* START Data lines *
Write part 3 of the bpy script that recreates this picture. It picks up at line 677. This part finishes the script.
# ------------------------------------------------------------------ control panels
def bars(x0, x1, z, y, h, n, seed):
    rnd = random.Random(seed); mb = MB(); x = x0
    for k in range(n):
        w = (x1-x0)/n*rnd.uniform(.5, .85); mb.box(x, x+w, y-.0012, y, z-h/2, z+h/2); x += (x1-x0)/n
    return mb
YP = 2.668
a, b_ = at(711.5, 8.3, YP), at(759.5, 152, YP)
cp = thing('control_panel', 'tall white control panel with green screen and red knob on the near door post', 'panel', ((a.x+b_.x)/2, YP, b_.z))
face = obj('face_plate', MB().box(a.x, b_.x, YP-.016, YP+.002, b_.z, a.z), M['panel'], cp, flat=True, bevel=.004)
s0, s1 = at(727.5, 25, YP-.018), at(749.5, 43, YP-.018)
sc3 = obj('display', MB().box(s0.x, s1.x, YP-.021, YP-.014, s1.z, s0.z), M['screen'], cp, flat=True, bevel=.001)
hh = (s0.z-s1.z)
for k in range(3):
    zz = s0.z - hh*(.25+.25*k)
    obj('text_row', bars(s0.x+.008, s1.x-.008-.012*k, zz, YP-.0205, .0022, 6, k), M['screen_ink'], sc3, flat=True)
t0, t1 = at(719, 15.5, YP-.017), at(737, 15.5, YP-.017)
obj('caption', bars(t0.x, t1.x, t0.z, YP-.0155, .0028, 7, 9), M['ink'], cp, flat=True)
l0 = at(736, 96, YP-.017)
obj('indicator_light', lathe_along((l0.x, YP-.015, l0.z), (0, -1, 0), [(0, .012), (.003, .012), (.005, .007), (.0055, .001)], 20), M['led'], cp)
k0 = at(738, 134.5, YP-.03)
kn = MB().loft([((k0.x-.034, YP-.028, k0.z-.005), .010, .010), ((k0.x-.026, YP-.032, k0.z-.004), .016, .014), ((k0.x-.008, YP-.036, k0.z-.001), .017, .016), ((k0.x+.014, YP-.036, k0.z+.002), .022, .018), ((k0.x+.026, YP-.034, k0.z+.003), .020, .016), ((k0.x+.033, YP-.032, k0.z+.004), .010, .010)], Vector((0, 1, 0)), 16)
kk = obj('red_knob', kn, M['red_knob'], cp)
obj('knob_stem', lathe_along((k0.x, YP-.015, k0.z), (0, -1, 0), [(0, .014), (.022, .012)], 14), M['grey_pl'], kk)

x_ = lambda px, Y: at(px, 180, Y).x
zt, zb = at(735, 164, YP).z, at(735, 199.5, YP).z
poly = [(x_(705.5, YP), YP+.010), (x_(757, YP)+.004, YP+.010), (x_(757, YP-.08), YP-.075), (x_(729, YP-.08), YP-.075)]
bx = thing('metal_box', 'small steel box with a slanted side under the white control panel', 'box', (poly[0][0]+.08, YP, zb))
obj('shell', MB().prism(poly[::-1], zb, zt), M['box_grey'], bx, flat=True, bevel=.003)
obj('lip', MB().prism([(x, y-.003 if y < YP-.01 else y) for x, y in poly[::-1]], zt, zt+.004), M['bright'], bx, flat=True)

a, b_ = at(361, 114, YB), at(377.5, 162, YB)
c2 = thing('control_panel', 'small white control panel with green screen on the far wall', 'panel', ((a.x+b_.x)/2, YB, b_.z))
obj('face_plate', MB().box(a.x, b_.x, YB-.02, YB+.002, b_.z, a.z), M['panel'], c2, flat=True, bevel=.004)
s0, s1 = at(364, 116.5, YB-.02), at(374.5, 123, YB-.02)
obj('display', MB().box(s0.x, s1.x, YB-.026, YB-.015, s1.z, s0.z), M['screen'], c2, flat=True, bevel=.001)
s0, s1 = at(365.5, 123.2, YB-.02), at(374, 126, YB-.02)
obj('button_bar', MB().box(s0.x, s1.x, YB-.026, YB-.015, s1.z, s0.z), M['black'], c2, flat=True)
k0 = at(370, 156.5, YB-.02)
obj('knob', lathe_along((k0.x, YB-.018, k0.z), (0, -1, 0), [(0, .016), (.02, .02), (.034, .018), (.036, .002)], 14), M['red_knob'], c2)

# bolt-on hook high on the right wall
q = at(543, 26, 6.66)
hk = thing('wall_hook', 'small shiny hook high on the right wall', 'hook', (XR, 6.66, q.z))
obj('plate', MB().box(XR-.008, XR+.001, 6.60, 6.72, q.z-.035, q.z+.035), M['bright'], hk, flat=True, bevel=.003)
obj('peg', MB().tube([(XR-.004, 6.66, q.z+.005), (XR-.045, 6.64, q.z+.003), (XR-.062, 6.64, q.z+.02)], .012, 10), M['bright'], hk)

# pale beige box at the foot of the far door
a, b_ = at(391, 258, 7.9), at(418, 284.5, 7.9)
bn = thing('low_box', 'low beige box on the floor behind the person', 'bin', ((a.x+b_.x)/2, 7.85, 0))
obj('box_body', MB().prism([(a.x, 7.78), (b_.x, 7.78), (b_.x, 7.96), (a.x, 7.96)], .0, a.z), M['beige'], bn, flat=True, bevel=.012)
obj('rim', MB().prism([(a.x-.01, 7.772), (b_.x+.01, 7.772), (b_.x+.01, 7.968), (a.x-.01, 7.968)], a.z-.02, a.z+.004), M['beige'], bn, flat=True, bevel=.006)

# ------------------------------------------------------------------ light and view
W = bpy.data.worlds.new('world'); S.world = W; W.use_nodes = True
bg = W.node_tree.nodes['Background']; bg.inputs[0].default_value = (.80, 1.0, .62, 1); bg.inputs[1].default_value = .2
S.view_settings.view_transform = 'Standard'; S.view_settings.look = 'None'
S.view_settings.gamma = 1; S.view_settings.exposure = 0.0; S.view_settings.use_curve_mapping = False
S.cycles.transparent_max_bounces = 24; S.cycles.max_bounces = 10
* END Data lines *
▶ **Problem requirements**
Repeat the material above exactly.

▶ **Output for this exercise**
Write part 3 of the bpy script that recreates this picture. It picks up at line 677. This part finishes the script.
# ------------------------------------------------------------------ control panels
def bars(x0, x1, z, y, h, n, seed):
    rnd = random.Random(seed); mb = MB(); x = x0
    for k in range(n):
        w = (x1-x0)/n*rnd.uniform(.5, .85); mb.box(x, x+w, y-.0012, y, z-h/2, z+h/2); x += (x1-x0)/n
    return mb
YP = 2.668
a, b_ = at(711.5, 8.3, YP), at(759.5, 152, YP)
cp = thing('control_panel', 'tall white control panel with green screen and red knob on the near door post', 'panel', ((a.x+b_.x)/2, YP, b_.z))
face = obj('face_plate', MB().box(a.x, b_.x, YP-.016, YP+.002, b_.z, a.z), M['panel'], cp, flat=True, bevel=.004)
s0, s1 = at(727.5, 25, YP-.018), at(749.5, 43, YP-.018)
sc3 = obj('display', MB().box(s0.x, s1.x, YP-.021, YP-.014, s1.z, s0.z), M['screen'], cp, flat=True, bevel=.001)
hh = (s0.z-s1.z)
for k in range(3):
    zz = s0.z - hh*(.25+.25*k)
    obj('text_row', bars(s0.x+.008, s1.x-.008-.012*k, zz, YP-.0205, .0022, 6, k), M['screen_ink'], sc3, flat=True)
t0, t1 = at(719, 15.5, YP-.017), at(737, 15.5, YP-.017)
obj('caption', bars(t0.x, t1.x, t0.z, YP-.0155, .0028, 7, 9), M['ink'], cp, flat=True)
l0 = at(736, 96, YP-.017)
obj('indicator_light', lathe_along((l0.x, YP-.015, l0.z), (0, -1, 0), [(0, .012), (.003, .012), (.005, .007), (.0055, .001)], 20), M['led'], cp)
k0 = at(738, 134.5, YP-.03)
kn = MB().loft([((k0.x-.034, YP-.028, k0.z-.005), .010, .010), ((k0.x-.026, YP-.032, k0.z-.004), .016, .014), ((k0.x-.008, YP-.036, k0.z-.001), .017, .016), ((k0.x+.014, YP-.036, k0.z+.002), .022, .018), ((k0.x+.026, YP-.034, k0.z+.003), .020, .016), ((k0.x+.033, YP-.032, k0.z+.004), .010, .010)], Vector((0, 1, 0)), 16)
kk = obj('red_knob', kn, M['red_knob'], cp)
obj('knob_stem', lathe_along((k0.x, YP-.015, k0.z), (0, -1, 0), [(0, .014), (.022, .012)], 14), M['grey_pl'], kk)

x_ = lambda px, Y: at(px, 180, Y).x
zt, zb = at(735, 164, YP).z, at(735, 199.5, YP).z
poly = [(x_(705.5, YP), YP+.010), (x_(757, YP)+.004, YP+.010), (x_(757, YP-.08), YP-.075), (x_(729, YP-.08), YP-.075)]
bx = thing('metal_box', 'small steel box with a slanted side under the white control panel', 'box', (poly[0][0]+.08, YP, zb))
obj('shell', MB().prism(poly[::-1], zb, zt), M['box_grey'], bx, flat=True, bevel=.003)
obj('lip', MB().prism([(x, y-.003 if y < YP-.01 else y) for x, y in poly[::-1]], zt, zt+.004), M['bright'], bx, flat=True)

a, b_ = at(361, 114, YB), at(377.5, 162, YB)
c2 = thing('control_panel', 'small white control panel with green screen on the far wall', 'panel', ((a.x+b_.x)/2, YB, b_.z))
obj('face_plate', MB().box(a.x, b_.x, YB-.02, YB+.002, b_.z, a.z), M['panel'], c2, flat=True, bevel=.004)
s0, s1 = at(364, 116.5, YB-.02), at(374.5, 123, YB-.02)
obj('display', MB().box(s0.x, s1.x, YB-.026, YB-.015, s1.z, s0.z), M['screen'], c2, flat=True, bevel=.001)
s0, s1 = at(365.5, 123.2, YB-.02), at(374, 126, YB-.02)
obj('button_bar', MB().box(s0.x, s1.x, YB-.026, YB-.015, s1.z, s0.z), M['black'], c2, flat=True)
k0 = at(370, 156.5, YB-.02)
obj('knob', lathe_along((k0.x, YB-.018, k0.z), (0, -1, 0), [(0, .016), (.02, .02), (.034, .018), (.036, .002)], 14), M['red_knob'], c2)

# bolt-on hook high on the right wall
q = at(543, 26, 6.66)
hk = thing('wall_hook', 'small shiny hook high on the right wall', 'hook', (XR, 6.66, q.z))
obj('plate', MB().box(XR-.008, XR+.001, 6.60, 6.72, q.z-.035, q.z+.035), M['bright'], hk, flat=True, bevel=.003)
obj('peg', MB().tube([(XR-.004, 6.66, q.z+.005), (XR-.045, 6.64, q.z+.003), (XR-.062, 6.64, q.z+.02)], .012, 10), M['bright'], hk)

# pale beige box at the foot of the far door
a, b_ = at(391, 258, 7.9), at(418, 284.5, 7.9)
bn = thing('low_box', 'low beige box on the floor behind the person', 'bin', ((a.x+b_.x)/2, 7.85, 0))
obj('box_body', MB().prism([(a.x, 7.78), (b_.x, 7.78), (b_.x, 7.96), (a.x, 7.96)], .0, a.z), M['beige'], bn, flat=True, bevel=.012)
obj('rim', MB().prism([(a.x-.01, 7.772), (b_.x+.01, 7.772), (b_.x+.01, 7.968), (a.x-.01, 7.968)], a.z-.02, a.z+.004), M['beige'], bn, flat=True, bevel=.006)

# ------------------------------------------------------------------ light and view
W = bpy.data.worlds.new('world'); S.world = W; W.use_nodes = True
bg = W.node_tree.nodes['Background']; bg.inputs[0].default_value = (.80, 1.0, .62, 1); bg.inputs[1].default_value = .2
S.view_settings.view_transform = 'Standard'; S.view_settings.look = 'None'
S.view_settings.gamma = 1; S.view_settings.exposure = 0.0; S.view_settings.use_curve_mapping = False
S.cycles.transparent_max_bounces = 24; S.cycles.max_bounces = 10